Bad debts halve profits at HSBC

Banking giant HSBC said today that profits had fallen by more than half during the first six months of the year.

The 51 per cent drop in pre-tax profits to 5 billion US dollars (£2.98 billion) came after its bad debt charges soared 39 per cent to 13.9 billion US dollars (£8.3 billion).

The figures came on the same day rival Barclays pushed up profits 8 per cent to £2.98 billion for the same period.

Despite the fall in profits, HSBC said results were better than it expected at the start of the year in an "unprecedented" economic climate.

Chairman Stephen Green said it was likely that "we have passed, or are about to pass" the bottom of the cycle in financial markets, but he also warned: "The timing, shape and scale of any recovery in the wider economy remains highly uncertain."

HSBC's US consumer lending business in the US - which has been devastated by the credit crunch and is being wound down by the bank - posted a 2.9 billion US dollar pre-tax (£1.7 billion) loss for the period.

But it added that bad debts were rising at a slower rate than expected after efforts in previous years to cut down on higher risk loans.

HSBC spent 15 billion dollars (£8.9 billion) on the Household business in the US back in 2003 - but the operation slumped to a 15.2 billion dollar loss (£9 billion) in the second half of 2008 as the group wrote down the value of the operation.
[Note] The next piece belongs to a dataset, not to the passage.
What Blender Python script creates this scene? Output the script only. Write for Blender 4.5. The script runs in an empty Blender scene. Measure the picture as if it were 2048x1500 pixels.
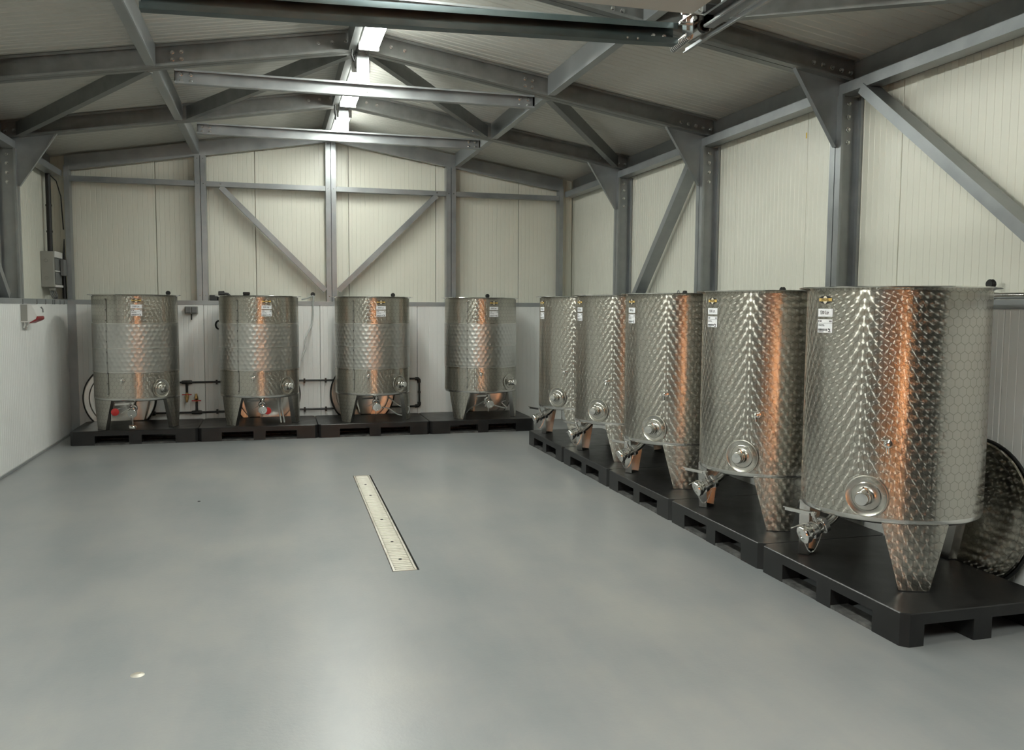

But the company also benefited from record investment banking profits of 6.3 billion US dollars (£3.75 billion) during the first half of the year - more than double the level of 2008.

HSBC has also made a push into the UK mortgage market to grab market share as rivals tighten up lending or withdraw altogether.

The bank committed £15 billion for new mortgage lending in the UK, of which £6.7 billion was lent during the first half of the year.

HSBC was one of the first major players to come back into the market to support first-time buyers and its estimated share of new lending has more than doubled to 9.7 per cent.